Оппозиции не удалось пробить брешь в партийных рядах: ЦК решительно отверг политическую программу Троцкого — при этом отнюдь не по теоретическим, а по чисто дисциплинарным соображениям. Сталин обвинил объединенную оппозицию в нарушении ленинского запрета создавать фракции. Он заявил, что Зиновьев злоупотребил своим авторитетом председателя Коминтерна, и предложил немедленно исключить его из Политбюро. Каменева уже раньше, на четырнадцатом съезде, понизили до кандидата в члены Политбюро, и вот теперь настала очередь Зиновьева. Таким образом, Сталин, тщательно соблюдая все формальности, в один миг избавился от председателя Коминтерна. Он проявил несомненную предусмотрительность, когда в первую очередь напал на Зиновьева: Зиновьев был более слабым противником, чем Троцкий — во всяком случае сейчас, когда он потерял свою опору в Ленинграде. Кроме того, ничего не предпринимая в данный момент против Троцкого, Сталин снова продемонстрировал — да и на деле проявил — свою «умеренность».

4 октября 1926 года оппозиция предложила перемирие. Сталин немедленно согласился, но обусловил свое согласие тем, что сам сформулирует условия. В результате перемирие свелось к полной капитуляции: оппозиции пришлось снова подчиниться тому самому принципу, который делал ее тактически беспомощной — принципу обязательности решений Центрального Комитета.

Через неделю после этой капитуляции Сталин неожиданно аннулировал соглашение: он включил вопрос об оппозиции в доселе безобидную повестку дня партийной конференции. Это был, разумеется, повод к тому, чтобы заново поднять весь вопрос. Троцкий, естественно, потребовал, чтобы Сталин придерживался согласованных условий. От его требования просто отмахнулись. На заседании Политбюро, доведенный до бешенства собственным бессилием, Троцкий потерял самообладание. Он произнес яростную речь, в конце которой, повернувшись к Сталину, выкрикнул: «Первый секретарь примеряет на себя роль могильщика революции!»

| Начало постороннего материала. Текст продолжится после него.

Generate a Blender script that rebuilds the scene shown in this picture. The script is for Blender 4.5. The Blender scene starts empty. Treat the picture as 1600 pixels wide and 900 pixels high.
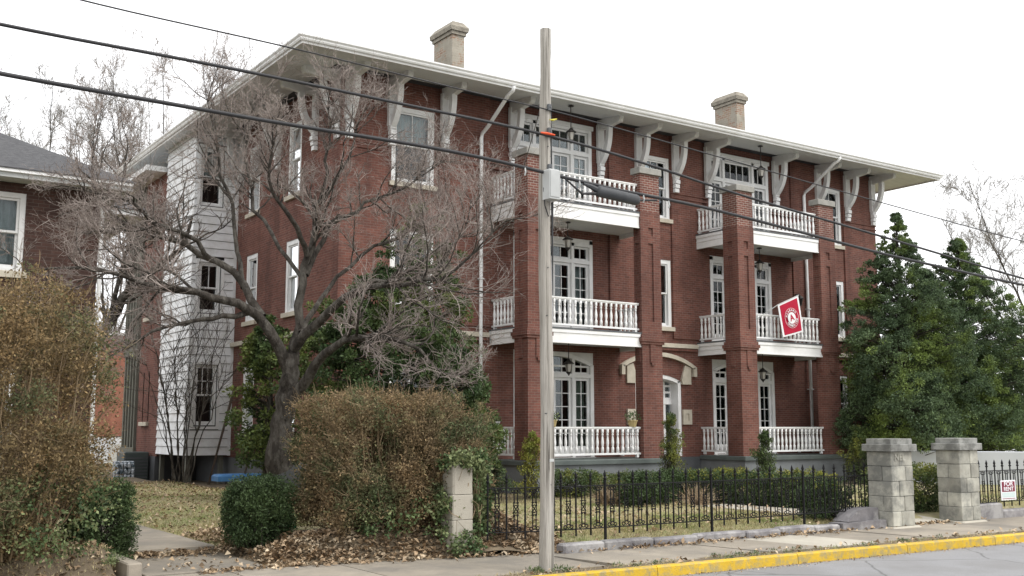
import bpy, math, random
import numpy as np
from mathutils import Vector, Matrix, Euler

rng = np.random.default_rng(11)
random.seed(11)
SC = bpy.context.scene
COL = SC.collection

# ------------------------------------------------------------------ camera
FPX, CX, CY = 1669.0, 800.0, 450.0
PITCH, AZ = math.atan(218 / 1669.0), math.radians(55.6)
CAM = np.array([0, 0, 2.0])
_Fh = np.array([math.cos(AZ), math.sin(AZ), 0]); _R = np.array([math.sin(AZ), -math.cos(AZ), 0]); _Z = np.array([0, 0, 1.0])
_F = _Fh * math.cos(PITCH) + _Z * math.sin(PITCH)
_U = -_Fh * math.sin(PITCH) + _Z * math.cos(PITCH)
cd = bpy.data.cameras.new('camera'); cam = bpy.data.objects.new('camera', cd); COL.objects.link(cam)
cd.sensor_width = 36; cd.sensor_fit = 'HORIZONTAL'; cd.lens = FPX / 1600 * 36
cd.clip_start = .1; cd.clip_end = 3000
cam.matrix_world = Matrix(((_R[0], _U[0], -_F[0], 0), (_R[1], _U[1], -_F[1], 0), (_R[2], _U[2], -_F[2], 2.0), (0, 0, 0, 1)))
SC.camera = cam

# ------------------------------------------------------------------ sky, sun, exposure (bright overcast)
W = bpy.data.worlds.new('World'); SC.world = W; W.use_nodes = True
SUN_EL, SUN_AZ = math.radians(52), math.radians(-62)      # azimuth measured from +X: light comes from the street side, a little right
nt = W.node_tree; nt.nodes.clear()
out = nt.nodes.new('ShaderNodeOutputWorld'); bg = nt.nodes.new('ShaderNodeBackground')
sky = nt.nodes.new('ShaderNodeTexSky'); sky.sky_type = 'NISHITA'; sky.sun_disc = False
sky.sun_elevation = SUN_EL; sky.sun_rotation = math.pi / 2 - SUN_AZ
sky.air_density = 1.0; sky.dust_density = 4.0
mx = nt.nodes.new('ShaderNodeMix'); mx.data_type = 'RGBA'; mx.inputs[0].default_value = 0.93
mx.inputs[7].default_value = (12.4, 12.45, 12.6, 1)        # the even white cloud deck
nt.links.new(sky.outputs[0], mx.inputs[6]); nt.links.new(mx.outputs[2], bg.inputs[0]); bg.inputs[1].default_value = 0.10
nt.links.new(bg.outputs[0], out.inputs[0])
sl = bpy.data.lights.new('sun', 'SUN'); sl.energy = 1.5; sl.angle = math.radians(28); sl.color = (1, .97, .93)
so = bpy.data.objects.new('sun', sl); COL.objects.link(so)
sd = Vector((math.cos(SUN_EL) * math.cos(SUN_AZ), math.cos(SUN_EL) * math.sin(SUN_AZ), math.sin(SUN_EL)))
so.rotation_euler = sd.to_track_quat('Z', 'Y').to_euler(); so.location = (10, -10, 30)
vs = SC.view_settings; vs.view_transform = 'Standard'; vs.look = 'None'; vs.gamma = 1; vs.use_curve_mapping = False
vs.exposure = 0.50
SC.render.engine = 'CYCLES'; SC.cycles.use_denoising = True; SC.cycles.max_bounces = 6
SC.cycles.diffuse_bounces = 3; SC.cycles.transparent_max_bounces = 12; SC.cycles.caustics_reflective = False; SC.cycles.caustics_refractive = False

# ------------------------------------------------------------------ pixel (1600 x 900) -> place
def ray(x, y): return _F * FPX + _R * (x - CX) - _U * (y - CY)
def onZ(x, y, z): d = ray(x, y); return CAM + d * ((z - CAM[2]) / d[2])
def onY(x, y, Y): d = ray(x, y); return CAM + d * (Y / d[1])
def onX(x, y, X): d = ray(x, y); return CAM + d * (X / d[0])
def onD(x, y, D): d = ray(x, y); return CAM + d * (D / FPX)

# ------------------------------------------------------------------ materials
def _mat(name):
    m = bpy.data.materials.new(name); m.use_nodes = True
    t = m.node_tree; b = t.nodes['Principled BSDF']
    return m, t, b
def _pos(t, stretch=(1, 1, 1)):
    g = t.nodes.new('ShaderNodeNewGeometry')
    if stretch == (1, 1, 1): return g.outputs['Position']
    mp = t.nodes.new('ShaderNodeMapping'); mp.inputs['Scale'].default_value = stretch
    t.links.new(g.outputs['Position'], mp.inputs[0]); return mp.outputs[0]
def _noise(t, vec, scale, detail=6, rough=.6, dist=0):
    n = t.nodes.new('ShaderNodeTexNoise'); n.inputs['Scale'].default_value = scale; n.inputs['Detail'].default_value = detail
    n.inputs['Roughness'].default_value = rough; n.inputs['Distortion'].default_value = dist
    t.links.new(vec, n.inputs['Vector']); return n.outputs['Fac']
def _ramp(t, fac, a, b, c1, c2):
    r = t.nodes.new('ShaderNodeValToRGB'); e = r.color_ramp.elements
    e[0].position, e[1].position = a, b; e[0].color = (*c1, 1); e[1].color = (*c2, 1)
    t.links.new(fac, r.inputs[0]); return r.outputs[0]
def _mix(t, fac, a, b, mode='MIX'):
    m = t.nodes.new('ShaderNodeMix'); m.data_type = 'RGBA'; m.blend_type = mode
    for s, v in ((0, fac), (6, a), (7, b)):
        if isinstance(v, (int, float)): m.inputs[s].default_value = v
        elif isinstance(v, tuple): m.inputs[s].default_value = (*v, 1)
        else: t.links.new(v, m.inputs[s])
    return m.outputs[2]
def _math(t, op, a, b):
    m = t.nodes.new('ShaderNodeMath'); m.operation = op
    for i, v in enumerate((a, b)):
        if isinstance(v, (int, float)): m.inputs[i].default_value = v
        else: t.links.new(v, m.inputs[i])
    return m.outputs[0]
def _value(t, col, amount, src):
    v = _math(t, 'MULTIPLY_ADD', src, 2 * amount); v.node.inputs[2].default_value = 1 - amount
    h = t.nodes.new('ShaderNodeHueSaturation'); t.links.new(v, h.inputs['Value']); t.links.new(col, h.inputs['Color'])
    return h.outputs[0]
def _bump(t, b, height, strength, dist=.02):
    n = t.nodes.new('ShaderNodeBump'); n.inputs['Strength'].default_value = strength; n.inputs['Distance'].default_value = dist
    t.links.new(height, n.inputs['Height']); t.links.new(n.outputs[0], b.inputs['Normal'])

def M(name, c1, c2, scale=4, rough=.8, bump=0, bscale=60, rnd=0, isl=0, lo=.35, hi=.65, spec=.3, metal=0, stretch=(1, 1, 1), c3=None, s3=1, detail=6, bd=.02):
    m, t, b = _mat(name); v = _pos(t, stretch)
    c = _ramp(t, _noise(t, v, scale, detail), lo, hi, c1, c2)
    if c3: c = _mix(t, _ramp(t, _noise(t, v, s3, 5, .7), .45, .62, (0, 0, 0), (1, 1, 1)), c, c3)
    if rnd: c = _value(t, c, rnd, t.nodes.new('ShaderNodeObjectInfo').outputs['Random'])
    if isl: c = _value(t, c, isl, t.nodes.new('ShaderNodeNewGeometry').outputs['Random Per Island'])
    t.links.new(c, b.inputs['Base Color']); b.inputs['Roughness'].default_value = rough
    b.inputs['Specular IOR Level'].default_value = spec; b.inputs['Metallic'].default_value = metal
    if bump: _bump(t, b, _noise(t, v, bscale, 5), bump, bd)
    return m

def brick_mat(name, ca, cb, mortar, dirt=.35, msize=.012, bright=1.0):
    m, t, b = _mat(name)
    g = t.nodes.new('ShaderNodeNewGeometry'); s = t.nodes.new('ShaderNodeSeparateXYZ'); t.links.new(g.outputs['Position'], s.inputs[0])
    cmb = t.nodes.new('ShaderNodeCombineXYZ'); t.links.new(_math(t, 'ADD', s.outputs[0], s.outputs[1]), cmb.inputs[0]); t.links.new(s.outputs[2], cmb.inputs[1])
    k = t.nodes.new('ShaderNodeTexBrick'); t.links.new(cmb.outputs[0], k.inputs['Vector'])
    k.inputs['Scale'].default_value = 1; k.inputs['Brick Width'].default_value = .215; k.inputs['Row Height'].default_value = .075
    k.inputs['Mortar Size'].default_value = msize * .5; k.inputs['Mortar Smooth'].default_value = .3; k.inputs['Bias'].default_value = -.1
    k.inputs['Color1'].default_value = (*ca, 1); k.inputs['Color2'].default_value = (*cb, 1); k.inputs['Mortar'].default_value = (*mortar, 1)
    c = k.outputs['Color']
    n1 = _noise(t, g.outputs['Position'], .9, 6, .7)
    c = _mix(t, _ramp(t, n1, .40, .66, (0, 0, 0), (dirt * 1.5,) * 3), c, tuple(x * .45 for x in ca))
    n2 = _noise(t, g.outputs['Position'], 7, 4, .7)
    c = _mix(t, _ramp(t, n2, .60, .78, (0, 0, 0), (.42, .42, .42)), c, (.30, .19, .15))
    mp = t.nodes.new('ShaderNodeMapping'); mp.inputs['Scale'].default_value = (2.2, 2.2, .25); t.links.new(g.outputs['Position'], mp.inputs[0])
    n3 = _noise(t, mp.outputs[0], 1, 5, .6)
    c = _mix(t, _ramp(t, n3, .46, .74, (0, 0, 0), (.5, .5, .5)), c, (.06, .032, .028))
    t.links.new(c, b.inputs['Base Color']); b.inputs['Roughness'].default_value = .88; b.inputs['Specular IOR Level'].default_value = .2
    h = _math(t, 'ADD', _math(t, 'MULTIPLY', k.outputs['Fac'], -1.0), _math(t, 'MULTIPLY', _noise(t, g.outputs['Position'], 45, 3), .4))
    _bump(t, b, h, .6, .012)
    return m

def leaf_mat(name, c1, c2, scale=1.2, isl=.45, trans=.25, rough=.55, c3=None, s3=.8, gain=1.6):
    m, t, b = _mat(name); p = _pos(t); c1, c2 = [tuple(min(.75, x * gain) for x in c) for c in (c1, c2)]; c3 = tuple(min(.75, x * gain) for x in c3) if c3 else None
    c = _ramp(t, _noise(t, p, scale, 3), .38, .62, c1, c2)
    if c3: c = _mix(t, _ramp(t, _noise(t, p, s3, 4), .5, .6, (0, 0, 0), (1, 1, 1)), c, c3)
    c = _value(t, c, isl, t.nodes.new('ShaderNodeNewGeometry').outputs['Random Per Island'])
    t.links.new(c, b.inputs['Base Color']); b.inputs['Roughness'].default_value = rough; b.inputs['Specular IOR Level'].default_value = .25
    tr = t.nodes.new('ShaderNodeBsdfTranslucent'); t.links.new(c, tr.inputs[0])
    ms = t.nodes.new('ShaderNodeMixShader'); ms.inputs[0].default_value = trans
    t.links.new(b.outputs[0], ms.inputs[1]); t.links.new(tr.outputs[0], ms.inputs[2])
    t.links.new(ms.outputs[0], t.nodes['Material Output'].inputs[0])
    return m

def glass_mat(name):
    m, t, b = _mat(name)
    tr = t.nodes.new('ShaderNodeBsdfTransparent'); tr.inputs[0].default_value = (.82, .86, .86, 1)
    gl = t.nodes.new('ShaderNodeBsdfGlossy'); gl.inputs['Roughness'].default_value = .03; gl.inputs[0].default_value = (.9, .93, .95, 1)
    fr = t.nodes.new('ShaderNodeFresnel'); fr.inputs[0].default_value = 1.45
    bm = t.nodes.new('ShaderNodeBump'); bm.inputs['Strength'].default_value = .05; t.links.new(_noise(t, _pos(t), 3, 2), bm.inputs['Height']); t.links.new(bm.outputs[0], gl.inputs['Normal'])
    ms = t.nodes.new('ShaderNodeMixShader'); t.links.new(fr.outputs[0], ms.inputs[0]); t.links.new(tr.outputs[0], ms.inputs[1]); t.links.new(gl.outputs[0], ms.inputs[2])
    t.links.new(ms.outputs[0], t.nodes['Material Output'].inputs[0])
    return m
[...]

Сталин побледнел, постоял секунду и выбежал из зала, грохнув дверью. Такое тяжелое обвинение морального порядка впервые прозвучало в истории большевистских споров; оно знаменовало собой открытый переход от споров, пусть даже самых ожесточенных, к прямым оскорблениям. Вот как описывает Наталья реакцию на эту вспышку Троцкого:

«Первым вернулся Пятаков. Он был бледен и взволнован. Он налил себе стакан воды, залпом проглотил его и сказал: «Знаете, я бывал по огнем, но это… это! Это было хуже всего. Зачем Троцкий это сказал? Теперь Сталин никогда ему не простит». Он был настолько потрясен, что даже не мог толком объяснить, что произошло. Когда наконец Троцкий вошел в столовую, Пятаков набросился на него: «Зачем, зачем вы это сказали?!» Троцкий отмахнулся. Он был бледен, но спокоен. Мы поняли, что разрыв непоправим».

На следующий день на заседании ЦК — многие члены которого были свидетелями вчерашней сцены в Политбюро — Троцкий был окончательно исключен из состава Политбюро, а снятие Зиновьева с поста председателя Коминтерна было формально предрешено его исключением из состава делегации советской коммунистической партии в Коминтерне.

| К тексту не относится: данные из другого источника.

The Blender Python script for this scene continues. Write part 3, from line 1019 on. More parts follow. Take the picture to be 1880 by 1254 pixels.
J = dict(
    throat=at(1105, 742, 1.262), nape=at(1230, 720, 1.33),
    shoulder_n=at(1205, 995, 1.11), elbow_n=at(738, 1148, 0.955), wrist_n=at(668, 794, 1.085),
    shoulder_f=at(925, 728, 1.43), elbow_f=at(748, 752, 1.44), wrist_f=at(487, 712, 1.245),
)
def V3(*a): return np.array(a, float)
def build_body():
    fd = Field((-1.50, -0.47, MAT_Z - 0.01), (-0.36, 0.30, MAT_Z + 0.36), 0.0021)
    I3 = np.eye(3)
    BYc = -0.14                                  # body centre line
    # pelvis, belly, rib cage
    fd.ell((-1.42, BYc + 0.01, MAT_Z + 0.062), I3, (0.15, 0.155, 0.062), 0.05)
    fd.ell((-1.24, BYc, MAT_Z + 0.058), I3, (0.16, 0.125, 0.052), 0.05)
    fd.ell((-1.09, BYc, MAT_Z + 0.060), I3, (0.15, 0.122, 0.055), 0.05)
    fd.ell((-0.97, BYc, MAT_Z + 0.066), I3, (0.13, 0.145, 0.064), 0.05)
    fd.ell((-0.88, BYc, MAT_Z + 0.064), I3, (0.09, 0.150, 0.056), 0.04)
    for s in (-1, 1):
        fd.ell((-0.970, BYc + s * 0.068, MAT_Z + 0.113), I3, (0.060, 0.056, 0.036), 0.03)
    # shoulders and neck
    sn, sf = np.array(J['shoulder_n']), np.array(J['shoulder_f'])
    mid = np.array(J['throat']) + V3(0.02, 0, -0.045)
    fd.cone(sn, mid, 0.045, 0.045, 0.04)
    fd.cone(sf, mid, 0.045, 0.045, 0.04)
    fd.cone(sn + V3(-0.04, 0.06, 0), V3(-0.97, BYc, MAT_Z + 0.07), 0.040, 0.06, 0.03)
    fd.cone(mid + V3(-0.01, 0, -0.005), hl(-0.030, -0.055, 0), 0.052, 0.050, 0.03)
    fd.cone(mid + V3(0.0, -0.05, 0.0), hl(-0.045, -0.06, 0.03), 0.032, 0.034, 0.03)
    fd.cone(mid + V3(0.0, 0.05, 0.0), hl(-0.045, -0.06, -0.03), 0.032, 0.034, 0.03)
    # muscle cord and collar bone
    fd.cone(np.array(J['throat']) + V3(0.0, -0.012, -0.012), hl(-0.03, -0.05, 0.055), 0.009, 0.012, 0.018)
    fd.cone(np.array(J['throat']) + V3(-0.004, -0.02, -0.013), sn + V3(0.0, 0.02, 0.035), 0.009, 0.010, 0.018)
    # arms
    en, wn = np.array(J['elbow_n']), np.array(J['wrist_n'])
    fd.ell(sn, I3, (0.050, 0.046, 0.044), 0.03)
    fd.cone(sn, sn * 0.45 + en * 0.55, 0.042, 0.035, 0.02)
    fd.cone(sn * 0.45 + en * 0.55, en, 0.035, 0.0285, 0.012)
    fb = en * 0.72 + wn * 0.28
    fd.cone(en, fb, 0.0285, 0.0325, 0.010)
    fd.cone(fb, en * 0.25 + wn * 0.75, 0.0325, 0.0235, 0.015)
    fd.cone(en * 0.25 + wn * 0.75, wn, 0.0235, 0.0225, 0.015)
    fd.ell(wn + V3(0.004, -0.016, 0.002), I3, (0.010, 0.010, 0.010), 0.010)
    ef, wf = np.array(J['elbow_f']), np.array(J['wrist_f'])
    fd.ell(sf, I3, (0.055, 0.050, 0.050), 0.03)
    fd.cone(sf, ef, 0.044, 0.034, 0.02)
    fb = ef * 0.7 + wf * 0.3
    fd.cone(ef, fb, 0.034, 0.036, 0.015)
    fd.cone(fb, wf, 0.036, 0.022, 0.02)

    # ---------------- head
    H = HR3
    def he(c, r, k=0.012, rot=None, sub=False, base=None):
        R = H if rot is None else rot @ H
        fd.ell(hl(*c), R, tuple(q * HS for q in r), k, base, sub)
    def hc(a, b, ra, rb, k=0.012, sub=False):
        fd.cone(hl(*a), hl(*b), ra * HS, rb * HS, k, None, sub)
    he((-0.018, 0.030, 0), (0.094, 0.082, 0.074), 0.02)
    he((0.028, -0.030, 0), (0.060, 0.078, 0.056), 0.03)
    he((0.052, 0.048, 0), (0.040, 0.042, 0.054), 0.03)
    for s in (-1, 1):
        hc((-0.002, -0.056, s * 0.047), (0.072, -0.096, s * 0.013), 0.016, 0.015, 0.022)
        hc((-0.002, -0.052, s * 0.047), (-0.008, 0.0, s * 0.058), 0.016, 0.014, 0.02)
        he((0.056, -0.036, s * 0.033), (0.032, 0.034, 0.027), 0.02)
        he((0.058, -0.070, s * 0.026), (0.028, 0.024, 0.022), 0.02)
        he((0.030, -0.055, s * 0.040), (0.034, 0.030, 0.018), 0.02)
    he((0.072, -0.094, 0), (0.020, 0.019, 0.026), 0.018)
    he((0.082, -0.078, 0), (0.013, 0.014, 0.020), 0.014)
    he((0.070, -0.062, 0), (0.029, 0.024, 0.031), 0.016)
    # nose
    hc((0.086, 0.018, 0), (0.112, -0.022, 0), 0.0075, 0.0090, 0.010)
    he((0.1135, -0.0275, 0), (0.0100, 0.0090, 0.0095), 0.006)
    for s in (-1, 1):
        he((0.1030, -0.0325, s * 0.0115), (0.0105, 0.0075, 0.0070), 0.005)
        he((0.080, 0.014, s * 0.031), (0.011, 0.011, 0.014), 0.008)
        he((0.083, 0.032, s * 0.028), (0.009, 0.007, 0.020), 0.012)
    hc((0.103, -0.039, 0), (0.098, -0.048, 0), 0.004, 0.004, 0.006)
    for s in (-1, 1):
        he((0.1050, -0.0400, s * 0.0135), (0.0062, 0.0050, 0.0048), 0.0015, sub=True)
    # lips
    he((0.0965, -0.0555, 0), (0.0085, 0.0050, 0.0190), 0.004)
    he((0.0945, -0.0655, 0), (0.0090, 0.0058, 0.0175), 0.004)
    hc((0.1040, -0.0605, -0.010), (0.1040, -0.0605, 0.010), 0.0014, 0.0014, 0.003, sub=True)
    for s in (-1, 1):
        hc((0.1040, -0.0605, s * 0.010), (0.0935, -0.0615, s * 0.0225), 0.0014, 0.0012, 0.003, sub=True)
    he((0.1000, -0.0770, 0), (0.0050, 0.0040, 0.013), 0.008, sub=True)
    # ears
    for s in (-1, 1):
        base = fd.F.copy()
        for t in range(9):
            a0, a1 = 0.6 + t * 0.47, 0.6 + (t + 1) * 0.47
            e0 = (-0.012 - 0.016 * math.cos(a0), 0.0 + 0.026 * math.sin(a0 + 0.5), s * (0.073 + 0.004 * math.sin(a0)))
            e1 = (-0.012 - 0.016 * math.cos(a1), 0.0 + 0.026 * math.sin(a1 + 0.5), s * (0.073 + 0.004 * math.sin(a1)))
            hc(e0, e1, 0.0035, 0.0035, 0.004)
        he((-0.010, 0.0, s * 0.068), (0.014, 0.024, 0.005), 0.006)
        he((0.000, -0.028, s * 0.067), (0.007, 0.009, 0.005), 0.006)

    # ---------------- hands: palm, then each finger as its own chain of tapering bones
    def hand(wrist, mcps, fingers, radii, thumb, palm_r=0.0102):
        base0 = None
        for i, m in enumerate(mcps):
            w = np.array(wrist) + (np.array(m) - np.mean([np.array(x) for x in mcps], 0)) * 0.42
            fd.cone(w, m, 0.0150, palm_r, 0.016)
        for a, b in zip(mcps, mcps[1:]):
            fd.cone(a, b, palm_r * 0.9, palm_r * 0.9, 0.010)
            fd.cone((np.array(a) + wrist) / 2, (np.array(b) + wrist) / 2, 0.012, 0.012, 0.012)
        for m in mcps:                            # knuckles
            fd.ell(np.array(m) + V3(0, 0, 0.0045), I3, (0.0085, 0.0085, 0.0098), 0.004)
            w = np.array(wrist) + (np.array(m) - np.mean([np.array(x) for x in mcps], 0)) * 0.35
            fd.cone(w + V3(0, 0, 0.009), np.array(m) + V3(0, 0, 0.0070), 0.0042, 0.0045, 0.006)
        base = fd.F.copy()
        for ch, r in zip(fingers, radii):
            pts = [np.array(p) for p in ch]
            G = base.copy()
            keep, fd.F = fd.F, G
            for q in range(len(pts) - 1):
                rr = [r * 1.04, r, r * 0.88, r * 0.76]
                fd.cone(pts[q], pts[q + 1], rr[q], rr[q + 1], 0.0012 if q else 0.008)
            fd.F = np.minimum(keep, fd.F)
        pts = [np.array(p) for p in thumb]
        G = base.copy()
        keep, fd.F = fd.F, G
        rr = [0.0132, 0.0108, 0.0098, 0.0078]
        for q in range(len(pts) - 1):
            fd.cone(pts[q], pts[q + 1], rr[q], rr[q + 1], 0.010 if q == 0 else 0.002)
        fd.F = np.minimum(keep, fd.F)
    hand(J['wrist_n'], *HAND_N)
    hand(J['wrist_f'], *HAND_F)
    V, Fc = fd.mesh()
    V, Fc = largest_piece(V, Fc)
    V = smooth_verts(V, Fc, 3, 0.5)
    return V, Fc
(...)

На видных оппозиционеров посыпались назначения послами, консулами, атташе в зарубежные страны — классическая форма ссылки! Пока главари оппозиции осваивали громкие титулы — Каменев, например, был назначен послом к Муссолини! — на мелкую сошку обрушились увольнения с работы и другие административные наказания. Во всем соблюдалась строгая иерархия чинов: вожди получали посольские звания, а мелкую рыбешку попросту вышвыривали.

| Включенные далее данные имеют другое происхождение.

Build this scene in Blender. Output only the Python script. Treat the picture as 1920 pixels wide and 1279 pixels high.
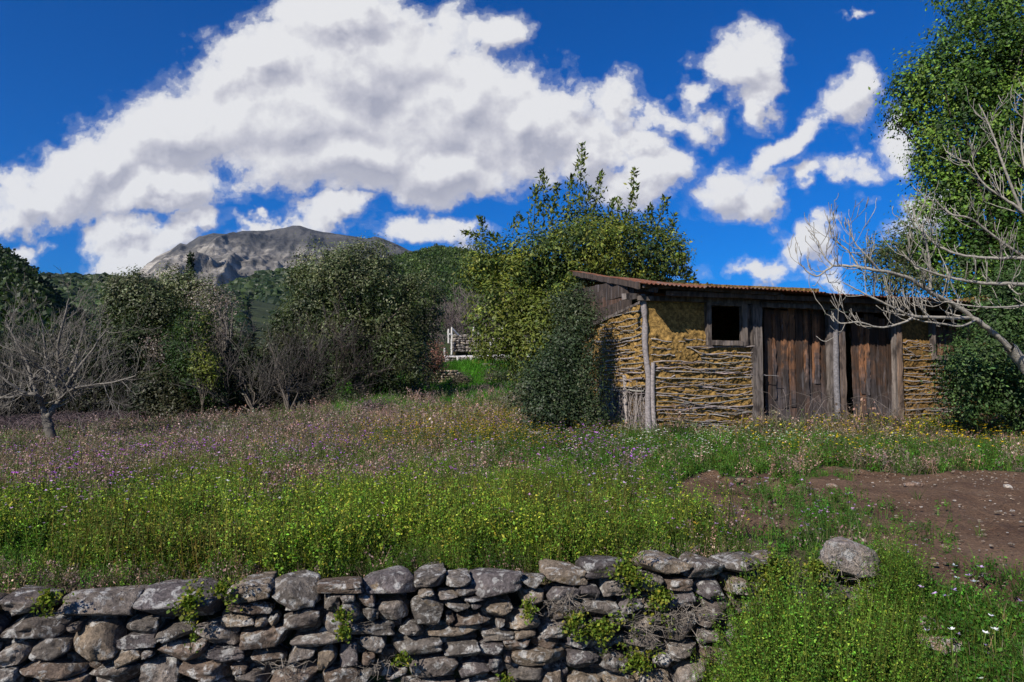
import bpy, bmesh, math, random
import numpy as np
from mathutils import Vector
R = math.radians
for o in list(bpy.data.objects): bpy.data.objects.remove(o)
S = bpy.context.scene
COL = S.collection
# ------------------------------------------------------------------ camera
CZ = 1.7; F = 1280.0; PITCH = R(3.1)
cam = bpy.data.cameras.new('camera'); cam.lens = 24; cam.sensor_width = 36
cam.clip_start = .05; cam.clip_end = 20000
co = bpy.data.objects.new('camera', cam); COL.objects.link(co)
co.location = (0, 0, CZ); co.rotation_euler = (math.pi/2 + PITCH, 0, 0)
S.camera = co
S.render.resolution_x = 1024; S.render.resolution_y = 682
def P(px, py, Y):
    """point at depth Y seen at photo pixel (px, py)"""
    v = 639.5 - py
    y = F*math.cos(PITCH) - v*math.sin(PITCH); z = F*math.sin(PITCH) + v*math.cos(PITCH)
    return np.array([(px-960)/y*Y, Y, CZ + z/y*Y])
# ------------------------------------------------------------------ light
SUN = np.array([.9, 1.2, -1.1]); SUN /= np.linalg.norm(SUN)      # direction light travels
sl = bpy.data.lights.new('sun', 'SUN'); sl.energy = 5.0; sl.angle = R(.5); sl.color = (1, .94, .85)
so = bpy.data.objects.new('sun', sl); COL.objects.link(so)
so.rotation_euler = Vector(SUN).to_track_quat('-Z', 'Y').to_euler()
W = bpy.data.worlds.new('World'); S.world = W; W.use_nodes = True
nt = W.node_tree; nt.nodes.clear()
def N(t, typ, **k):
    n = t.nodes.new(typ)
    for a, b in k.items(): setattr(n, a, b)
    return n
def math_(t, op, a, b=None, c=None, clamp=False):
    n = N(t, 'ShaderNodeMath', operation=op); n.use_clamp = clamp
    for i, v in enumerate((a, b, c)):
        if v is None: continue
        if isinstance(v, (int, float)): n.inputs[i].default_value = v
        else: t.links.new(v, n.inputs[i])
    return n.outputs[0]
def vm(t, op, a, b=None):
    n = N(t, 'ShaderNodeVectorMath', operation=op)
    for i, v in enumerate((a, b)):
        if v is None: continue
        if isinstance(v, (tuple, list)): n.inputs[i].default_value = v
        elif op == 'SCALE' and i == 1: n.inputs['Scale'].default_value = v
        else: t.links.new(v, n.inputs[i])
    return n.outputs['Value'] if op in ('LENGTH', 'DOT_PRODUCT') else n.outputs[0]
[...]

В разгар этой перетряски произошел очередной скандал. На середину июня был назначен отъезд из Москвы видного сторонника Зиновьева Смилги, который во время Октябрьского переворота командовал Балтийским флотом, а потом, в гражданскую войну, был комиссаром; теперь его отправляли на какой-то незначительный пост на далекую манчжурскую границу. На Ярославском вокзале Смилгу провожали тысячи друзей. Эти массовые проводы в таком месте сами по себе выглядели почти как митинг; но вдобавок ко всему туда прибыли Троцкий и Зиновьев, которые, естественно, выступили с речами и превратили проводы в демонстрацию против сталинской камарильи; впрочем, Троцкий тактично старался избегать всяких острых тем и даже сослался на напряженную международную обстановку и обязанность всех настоящих большевиков и советских людей объединиться вокруг партии.